[Instructions to follow]: Reproduce all lines of the listing below in which the word "from" occurs.

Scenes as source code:

>> Start

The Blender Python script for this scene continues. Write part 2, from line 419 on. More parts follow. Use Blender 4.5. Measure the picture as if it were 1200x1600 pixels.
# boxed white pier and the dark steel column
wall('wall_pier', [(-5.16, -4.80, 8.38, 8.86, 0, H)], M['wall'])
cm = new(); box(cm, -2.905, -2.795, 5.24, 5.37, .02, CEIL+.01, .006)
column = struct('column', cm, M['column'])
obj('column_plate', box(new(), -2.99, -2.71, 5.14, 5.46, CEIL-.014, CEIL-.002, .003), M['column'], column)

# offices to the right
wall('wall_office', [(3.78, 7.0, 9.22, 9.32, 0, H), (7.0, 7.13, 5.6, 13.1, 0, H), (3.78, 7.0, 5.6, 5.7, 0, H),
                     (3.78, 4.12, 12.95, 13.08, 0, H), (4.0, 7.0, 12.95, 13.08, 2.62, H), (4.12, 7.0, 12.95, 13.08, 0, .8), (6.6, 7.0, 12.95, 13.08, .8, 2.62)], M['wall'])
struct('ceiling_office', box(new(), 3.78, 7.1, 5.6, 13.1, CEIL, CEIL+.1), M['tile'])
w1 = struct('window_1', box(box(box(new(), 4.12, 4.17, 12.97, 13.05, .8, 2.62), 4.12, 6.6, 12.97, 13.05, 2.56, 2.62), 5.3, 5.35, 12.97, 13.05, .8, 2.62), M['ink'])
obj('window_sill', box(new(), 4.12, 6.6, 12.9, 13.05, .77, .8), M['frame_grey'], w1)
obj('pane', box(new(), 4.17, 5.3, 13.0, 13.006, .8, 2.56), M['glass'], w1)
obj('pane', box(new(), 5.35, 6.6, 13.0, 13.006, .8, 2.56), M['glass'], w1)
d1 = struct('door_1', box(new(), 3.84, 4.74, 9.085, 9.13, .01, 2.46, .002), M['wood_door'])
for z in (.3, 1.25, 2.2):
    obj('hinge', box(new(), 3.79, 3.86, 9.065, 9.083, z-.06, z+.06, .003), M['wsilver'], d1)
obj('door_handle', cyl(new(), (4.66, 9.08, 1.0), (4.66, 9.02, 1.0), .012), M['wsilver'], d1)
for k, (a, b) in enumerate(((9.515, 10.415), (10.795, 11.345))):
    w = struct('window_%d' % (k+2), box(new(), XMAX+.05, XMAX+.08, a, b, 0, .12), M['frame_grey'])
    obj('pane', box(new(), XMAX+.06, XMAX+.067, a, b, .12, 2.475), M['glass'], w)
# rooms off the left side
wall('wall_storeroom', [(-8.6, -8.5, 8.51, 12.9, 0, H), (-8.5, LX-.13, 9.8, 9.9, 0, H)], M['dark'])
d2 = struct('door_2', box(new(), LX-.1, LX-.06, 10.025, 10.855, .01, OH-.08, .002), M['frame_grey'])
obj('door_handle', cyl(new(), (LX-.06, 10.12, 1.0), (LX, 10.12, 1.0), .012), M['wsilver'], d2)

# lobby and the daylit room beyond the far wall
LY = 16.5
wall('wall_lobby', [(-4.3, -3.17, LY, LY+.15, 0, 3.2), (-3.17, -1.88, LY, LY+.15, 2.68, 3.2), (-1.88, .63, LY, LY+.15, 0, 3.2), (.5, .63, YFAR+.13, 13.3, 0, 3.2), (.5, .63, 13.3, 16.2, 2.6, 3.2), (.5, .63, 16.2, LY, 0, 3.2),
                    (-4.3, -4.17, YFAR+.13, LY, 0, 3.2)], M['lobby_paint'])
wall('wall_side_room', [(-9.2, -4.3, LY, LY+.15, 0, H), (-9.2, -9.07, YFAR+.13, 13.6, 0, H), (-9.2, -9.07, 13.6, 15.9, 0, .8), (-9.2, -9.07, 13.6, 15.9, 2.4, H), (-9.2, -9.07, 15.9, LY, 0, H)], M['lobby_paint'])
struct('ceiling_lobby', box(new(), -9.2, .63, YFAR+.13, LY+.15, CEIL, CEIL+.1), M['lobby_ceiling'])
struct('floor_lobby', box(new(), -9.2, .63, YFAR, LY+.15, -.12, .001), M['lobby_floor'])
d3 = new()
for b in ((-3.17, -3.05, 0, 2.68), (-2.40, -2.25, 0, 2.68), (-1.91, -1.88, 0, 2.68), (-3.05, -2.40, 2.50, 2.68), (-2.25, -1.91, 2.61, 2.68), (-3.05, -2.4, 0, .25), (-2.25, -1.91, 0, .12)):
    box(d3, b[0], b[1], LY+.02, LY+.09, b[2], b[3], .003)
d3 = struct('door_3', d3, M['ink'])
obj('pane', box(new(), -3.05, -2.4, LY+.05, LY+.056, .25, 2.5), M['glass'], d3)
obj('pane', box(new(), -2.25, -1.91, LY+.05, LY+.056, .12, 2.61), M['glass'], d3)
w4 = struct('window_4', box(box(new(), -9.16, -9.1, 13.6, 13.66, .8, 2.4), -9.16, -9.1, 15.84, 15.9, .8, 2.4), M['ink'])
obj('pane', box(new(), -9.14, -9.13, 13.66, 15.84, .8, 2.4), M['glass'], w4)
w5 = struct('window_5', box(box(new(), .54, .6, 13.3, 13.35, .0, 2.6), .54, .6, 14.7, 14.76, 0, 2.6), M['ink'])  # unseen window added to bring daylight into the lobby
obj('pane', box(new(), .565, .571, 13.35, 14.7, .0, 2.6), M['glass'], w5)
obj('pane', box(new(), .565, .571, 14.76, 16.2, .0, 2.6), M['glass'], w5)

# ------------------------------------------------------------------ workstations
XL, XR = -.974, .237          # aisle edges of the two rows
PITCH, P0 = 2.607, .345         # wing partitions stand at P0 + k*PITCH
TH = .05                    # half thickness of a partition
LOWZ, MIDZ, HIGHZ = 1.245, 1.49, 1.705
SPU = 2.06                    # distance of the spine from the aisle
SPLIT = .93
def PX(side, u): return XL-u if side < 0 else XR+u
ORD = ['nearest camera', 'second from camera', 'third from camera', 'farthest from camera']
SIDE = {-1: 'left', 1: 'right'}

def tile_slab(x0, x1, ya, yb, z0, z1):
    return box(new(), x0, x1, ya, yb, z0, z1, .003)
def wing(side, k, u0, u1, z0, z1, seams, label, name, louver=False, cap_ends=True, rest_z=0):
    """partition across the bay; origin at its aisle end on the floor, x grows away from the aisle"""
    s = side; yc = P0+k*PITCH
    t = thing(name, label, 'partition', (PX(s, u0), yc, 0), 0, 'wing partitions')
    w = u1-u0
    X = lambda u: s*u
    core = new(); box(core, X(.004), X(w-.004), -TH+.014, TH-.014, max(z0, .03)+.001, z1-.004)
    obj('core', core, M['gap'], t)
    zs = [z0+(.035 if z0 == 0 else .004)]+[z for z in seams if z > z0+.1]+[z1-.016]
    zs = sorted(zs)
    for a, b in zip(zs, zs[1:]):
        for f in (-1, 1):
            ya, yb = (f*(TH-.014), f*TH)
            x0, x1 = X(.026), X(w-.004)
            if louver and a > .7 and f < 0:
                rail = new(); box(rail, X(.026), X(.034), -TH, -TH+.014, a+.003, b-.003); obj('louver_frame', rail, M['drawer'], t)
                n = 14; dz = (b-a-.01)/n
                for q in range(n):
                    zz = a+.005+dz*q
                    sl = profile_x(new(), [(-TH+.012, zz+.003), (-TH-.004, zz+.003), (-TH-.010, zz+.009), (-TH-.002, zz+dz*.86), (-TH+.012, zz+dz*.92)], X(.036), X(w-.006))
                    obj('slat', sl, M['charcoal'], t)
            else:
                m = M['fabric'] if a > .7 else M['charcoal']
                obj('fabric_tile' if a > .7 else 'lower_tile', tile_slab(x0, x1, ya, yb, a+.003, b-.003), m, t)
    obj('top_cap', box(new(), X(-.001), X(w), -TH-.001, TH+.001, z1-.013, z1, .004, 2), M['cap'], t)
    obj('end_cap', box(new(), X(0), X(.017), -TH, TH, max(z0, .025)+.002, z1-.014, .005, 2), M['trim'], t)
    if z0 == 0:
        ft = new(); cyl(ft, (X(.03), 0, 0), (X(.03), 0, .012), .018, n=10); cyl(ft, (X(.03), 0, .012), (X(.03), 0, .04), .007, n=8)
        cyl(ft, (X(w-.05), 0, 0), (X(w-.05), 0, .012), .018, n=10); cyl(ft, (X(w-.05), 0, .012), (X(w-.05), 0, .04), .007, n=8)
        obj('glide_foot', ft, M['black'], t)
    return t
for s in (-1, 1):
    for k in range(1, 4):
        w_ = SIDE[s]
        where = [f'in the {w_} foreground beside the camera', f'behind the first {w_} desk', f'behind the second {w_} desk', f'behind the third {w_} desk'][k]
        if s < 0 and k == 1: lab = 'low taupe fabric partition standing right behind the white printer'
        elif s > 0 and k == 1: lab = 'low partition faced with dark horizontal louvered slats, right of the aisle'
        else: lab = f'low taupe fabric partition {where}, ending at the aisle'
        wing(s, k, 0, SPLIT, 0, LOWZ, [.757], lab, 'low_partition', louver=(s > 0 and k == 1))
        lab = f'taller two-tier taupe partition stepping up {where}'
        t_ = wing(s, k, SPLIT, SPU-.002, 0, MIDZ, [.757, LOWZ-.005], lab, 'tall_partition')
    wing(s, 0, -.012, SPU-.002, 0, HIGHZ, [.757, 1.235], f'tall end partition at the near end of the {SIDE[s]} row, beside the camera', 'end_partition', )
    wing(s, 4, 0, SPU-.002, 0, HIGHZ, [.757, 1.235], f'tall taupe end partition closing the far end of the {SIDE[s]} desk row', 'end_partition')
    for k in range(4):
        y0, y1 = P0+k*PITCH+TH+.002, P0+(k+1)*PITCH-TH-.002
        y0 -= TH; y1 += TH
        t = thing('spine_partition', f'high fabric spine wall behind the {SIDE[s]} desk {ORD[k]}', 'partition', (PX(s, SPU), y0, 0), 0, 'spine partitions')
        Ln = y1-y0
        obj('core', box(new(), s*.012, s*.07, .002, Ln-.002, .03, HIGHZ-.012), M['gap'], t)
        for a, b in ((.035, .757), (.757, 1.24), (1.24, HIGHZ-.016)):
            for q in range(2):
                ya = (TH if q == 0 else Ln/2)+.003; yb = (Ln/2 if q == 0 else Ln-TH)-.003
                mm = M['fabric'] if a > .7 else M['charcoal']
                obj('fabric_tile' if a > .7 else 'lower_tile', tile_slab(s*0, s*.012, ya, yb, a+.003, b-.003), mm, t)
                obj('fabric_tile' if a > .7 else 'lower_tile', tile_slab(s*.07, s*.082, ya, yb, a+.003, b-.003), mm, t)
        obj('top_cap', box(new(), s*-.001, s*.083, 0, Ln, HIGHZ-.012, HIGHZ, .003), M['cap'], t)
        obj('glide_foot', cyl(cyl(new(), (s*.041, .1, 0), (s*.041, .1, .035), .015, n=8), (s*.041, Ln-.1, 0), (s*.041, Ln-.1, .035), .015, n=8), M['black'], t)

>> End
>> Start

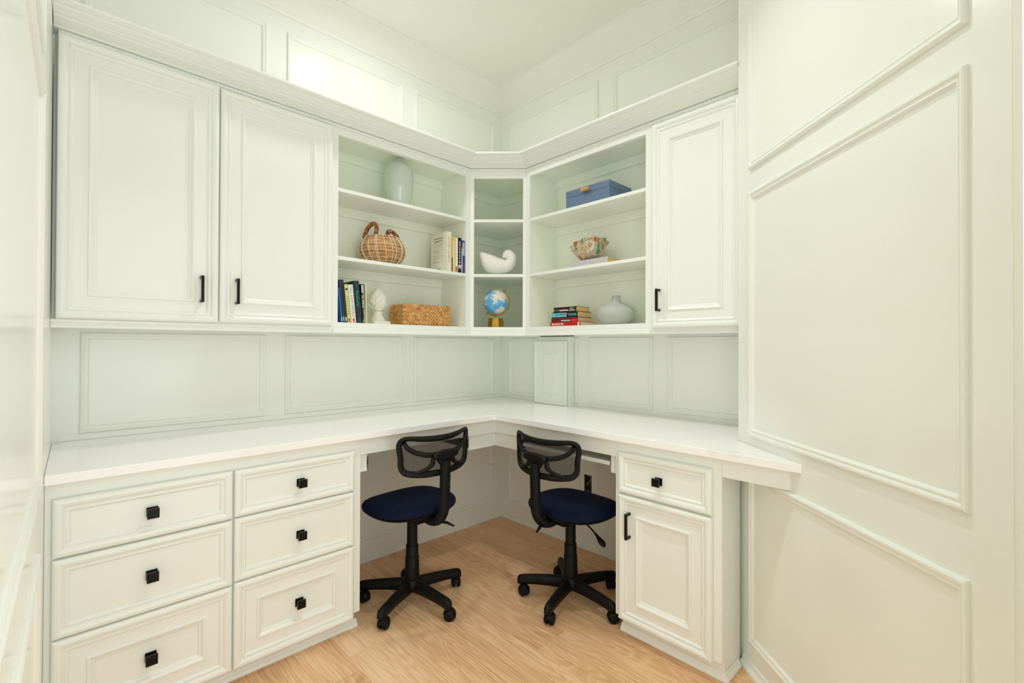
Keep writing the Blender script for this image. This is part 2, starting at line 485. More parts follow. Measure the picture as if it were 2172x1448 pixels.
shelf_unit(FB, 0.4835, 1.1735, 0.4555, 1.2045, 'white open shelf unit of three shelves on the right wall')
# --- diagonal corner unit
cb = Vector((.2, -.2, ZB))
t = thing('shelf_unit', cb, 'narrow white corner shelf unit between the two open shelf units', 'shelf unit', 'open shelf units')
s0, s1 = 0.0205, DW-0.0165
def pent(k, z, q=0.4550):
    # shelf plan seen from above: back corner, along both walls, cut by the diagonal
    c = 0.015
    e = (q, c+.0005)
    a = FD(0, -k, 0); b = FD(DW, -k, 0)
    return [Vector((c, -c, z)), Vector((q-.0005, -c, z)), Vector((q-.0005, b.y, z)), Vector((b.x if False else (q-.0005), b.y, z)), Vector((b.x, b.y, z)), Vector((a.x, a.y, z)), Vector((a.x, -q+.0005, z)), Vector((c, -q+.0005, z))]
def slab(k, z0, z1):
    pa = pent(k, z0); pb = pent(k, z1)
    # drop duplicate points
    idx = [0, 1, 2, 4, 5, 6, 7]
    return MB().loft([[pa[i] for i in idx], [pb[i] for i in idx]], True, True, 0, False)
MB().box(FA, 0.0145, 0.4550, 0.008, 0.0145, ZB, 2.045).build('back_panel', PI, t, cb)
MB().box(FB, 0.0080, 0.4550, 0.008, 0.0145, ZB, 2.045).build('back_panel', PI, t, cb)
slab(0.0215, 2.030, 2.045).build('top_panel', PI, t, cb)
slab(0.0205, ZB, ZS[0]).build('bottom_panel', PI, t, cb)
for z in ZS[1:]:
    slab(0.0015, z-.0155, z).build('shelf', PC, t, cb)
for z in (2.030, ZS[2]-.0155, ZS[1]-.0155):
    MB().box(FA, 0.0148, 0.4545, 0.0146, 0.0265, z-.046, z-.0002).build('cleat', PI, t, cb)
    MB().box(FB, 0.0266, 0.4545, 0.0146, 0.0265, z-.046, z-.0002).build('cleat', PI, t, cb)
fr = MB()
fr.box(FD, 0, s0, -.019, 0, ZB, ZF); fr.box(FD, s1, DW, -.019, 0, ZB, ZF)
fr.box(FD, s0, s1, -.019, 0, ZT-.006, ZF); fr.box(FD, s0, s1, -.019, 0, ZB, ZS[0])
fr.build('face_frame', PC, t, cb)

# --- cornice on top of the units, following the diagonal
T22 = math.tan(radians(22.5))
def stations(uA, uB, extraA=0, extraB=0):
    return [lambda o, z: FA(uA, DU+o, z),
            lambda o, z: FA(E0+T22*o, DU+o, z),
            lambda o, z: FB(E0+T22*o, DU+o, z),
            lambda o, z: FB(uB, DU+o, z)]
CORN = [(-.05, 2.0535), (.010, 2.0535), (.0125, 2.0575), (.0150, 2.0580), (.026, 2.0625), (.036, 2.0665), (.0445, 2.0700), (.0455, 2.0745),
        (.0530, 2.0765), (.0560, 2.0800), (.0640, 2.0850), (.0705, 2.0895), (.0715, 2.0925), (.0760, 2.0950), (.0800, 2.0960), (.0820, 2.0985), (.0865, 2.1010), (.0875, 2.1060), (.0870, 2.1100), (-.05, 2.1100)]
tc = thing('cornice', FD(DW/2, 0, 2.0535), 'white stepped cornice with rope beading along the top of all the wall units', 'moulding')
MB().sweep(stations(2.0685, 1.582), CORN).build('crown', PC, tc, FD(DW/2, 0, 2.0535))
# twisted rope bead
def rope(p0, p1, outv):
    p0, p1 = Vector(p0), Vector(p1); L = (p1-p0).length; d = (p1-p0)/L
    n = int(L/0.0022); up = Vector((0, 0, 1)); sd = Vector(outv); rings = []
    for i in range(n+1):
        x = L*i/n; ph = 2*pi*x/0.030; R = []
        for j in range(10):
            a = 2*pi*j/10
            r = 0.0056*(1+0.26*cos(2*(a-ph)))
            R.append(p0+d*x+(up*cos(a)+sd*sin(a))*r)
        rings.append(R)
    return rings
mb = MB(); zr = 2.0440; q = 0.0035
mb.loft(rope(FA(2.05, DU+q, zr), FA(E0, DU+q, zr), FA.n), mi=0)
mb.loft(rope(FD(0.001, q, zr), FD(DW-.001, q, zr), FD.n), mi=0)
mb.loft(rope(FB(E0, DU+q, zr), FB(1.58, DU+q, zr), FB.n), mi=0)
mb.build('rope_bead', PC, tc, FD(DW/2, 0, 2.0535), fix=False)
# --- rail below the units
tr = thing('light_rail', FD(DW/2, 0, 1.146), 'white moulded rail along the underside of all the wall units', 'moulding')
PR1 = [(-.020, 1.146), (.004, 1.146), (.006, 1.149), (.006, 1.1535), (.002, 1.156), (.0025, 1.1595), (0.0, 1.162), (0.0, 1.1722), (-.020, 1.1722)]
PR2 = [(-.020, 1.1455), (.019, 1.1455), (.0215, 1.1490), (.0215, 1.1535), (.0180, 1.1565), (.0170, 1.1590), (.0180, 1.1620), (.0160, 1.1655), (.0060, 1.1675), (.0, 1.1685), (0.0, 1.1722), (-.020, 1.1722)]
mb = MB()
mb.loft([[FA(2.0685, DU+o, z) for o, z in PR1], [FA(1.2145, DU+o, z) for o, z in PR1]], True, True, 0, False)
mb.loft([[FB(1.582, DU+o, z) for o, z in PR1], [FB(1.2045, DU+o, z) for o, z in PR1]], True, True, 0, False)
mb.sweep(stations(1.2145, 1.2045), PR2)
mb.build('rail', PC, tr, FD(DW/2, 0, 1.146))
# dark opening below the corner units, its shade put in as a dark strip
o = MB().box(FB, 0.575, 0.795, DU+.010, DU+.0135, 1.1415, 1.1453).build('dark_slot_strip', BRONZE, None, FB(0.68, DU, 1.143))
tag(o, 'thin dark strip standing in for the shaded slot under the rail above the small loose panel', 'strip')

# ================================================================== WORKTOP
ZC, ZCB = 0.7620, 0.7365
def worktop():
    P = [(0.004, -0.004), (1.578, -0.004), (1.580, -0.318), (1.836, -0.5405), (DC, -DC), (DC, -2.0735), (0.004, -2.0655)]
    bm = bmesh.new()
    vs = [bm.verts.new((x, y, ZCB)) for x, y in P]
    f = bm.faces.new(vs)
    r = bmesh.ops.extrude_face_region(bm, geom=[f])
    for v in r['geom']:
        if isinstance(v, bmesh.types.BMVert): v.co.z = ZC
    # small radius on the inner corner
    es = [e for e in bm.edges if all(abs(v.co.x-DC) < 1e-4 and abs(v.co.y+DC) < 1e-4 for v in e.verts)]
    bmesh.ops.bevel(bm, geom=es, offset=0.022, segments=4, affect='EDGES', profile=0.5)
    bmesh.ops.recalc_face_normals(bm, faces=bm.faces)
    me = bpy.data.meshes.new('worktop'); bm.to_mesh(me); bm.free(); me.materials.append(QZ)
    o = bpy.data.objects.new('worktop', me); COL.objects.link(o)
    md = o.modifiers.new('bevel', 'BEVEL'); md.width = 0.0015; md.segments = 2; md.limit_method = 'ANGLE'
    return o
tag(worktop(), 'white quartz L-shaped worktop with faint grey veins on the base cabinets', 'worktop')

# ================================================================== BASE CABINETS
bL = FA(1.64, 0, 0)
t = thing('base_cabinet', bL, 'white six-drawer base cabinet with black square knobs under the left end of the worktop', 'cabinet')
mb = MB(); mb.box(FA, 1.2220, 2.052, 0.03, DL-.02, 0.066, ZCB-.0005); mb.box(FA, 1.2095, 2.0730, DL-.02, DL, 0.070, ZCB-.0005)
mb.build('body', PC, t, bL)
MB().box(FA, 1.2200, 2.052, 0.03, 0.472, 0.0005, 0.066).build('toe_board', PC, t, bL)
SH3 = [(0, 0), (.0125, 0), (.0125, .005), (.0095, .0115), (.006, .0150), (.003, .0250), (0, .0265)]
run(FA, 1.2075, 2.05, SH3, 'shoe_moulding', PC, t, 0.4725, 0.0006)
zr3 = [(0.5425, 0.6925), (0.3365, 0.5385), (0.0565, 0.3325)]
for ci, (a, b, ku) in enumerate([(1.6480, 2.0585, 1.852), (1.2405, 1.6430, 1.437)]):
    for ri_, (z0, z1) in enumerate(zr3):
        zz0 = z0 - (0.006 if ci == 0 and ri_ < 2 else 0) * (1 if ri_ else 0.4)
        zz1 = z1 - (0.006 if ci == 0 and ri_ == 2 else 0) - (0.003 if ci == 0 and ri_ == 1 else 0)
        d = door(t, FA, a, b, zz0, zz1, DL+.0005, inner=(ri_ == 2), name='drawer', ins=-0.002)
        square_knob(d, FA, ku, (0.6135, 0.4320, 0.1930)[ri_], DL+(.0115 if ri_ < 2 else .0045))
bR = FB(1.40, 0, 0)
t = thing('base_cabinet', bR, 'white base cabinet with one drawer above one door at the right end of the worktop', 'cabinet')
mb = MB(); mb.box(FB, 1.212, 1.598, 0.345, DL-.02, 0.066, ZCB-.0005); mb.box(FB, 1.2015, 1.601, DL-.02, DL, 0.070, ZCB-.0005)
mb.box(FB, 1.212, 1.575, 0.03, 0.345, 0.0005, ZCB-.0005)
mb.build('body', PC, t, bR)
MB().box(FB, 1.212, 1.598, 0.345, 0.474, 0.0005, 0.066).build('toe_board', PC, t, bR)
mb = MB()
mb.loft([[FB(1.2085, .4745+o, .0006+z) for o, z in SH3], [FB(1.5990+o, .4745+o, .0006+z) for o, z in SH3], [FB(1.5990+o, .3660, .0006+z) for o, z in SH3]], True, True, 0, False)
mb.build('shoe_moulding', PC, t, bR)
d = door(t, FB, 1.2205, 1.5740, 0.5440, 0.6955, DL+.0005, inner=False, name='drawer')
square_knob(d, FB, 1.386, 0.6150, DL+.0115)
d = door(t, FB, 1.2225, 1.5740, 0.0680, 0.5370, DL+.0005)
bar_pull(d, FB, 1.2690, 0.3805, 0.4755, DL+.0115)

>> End

[Correct answer]:
The Blender Python script for this scene continues. Write part 2, from line 419 on. More parts follow. Use Blender 4.5. Measure the picture as if it were 1200x1600 pixels.
SPU = 2.06                    # distance of the spine from the aisle
ORD = ['nearest camera', 'second from camera', 'third from camera', 'farthest from camera']
    """partition across the bay; origin at its aisle end on the floor, x grows away from the aisle"""
    # shelf plan seen from above: back corner, along both walls, cut by the diagonal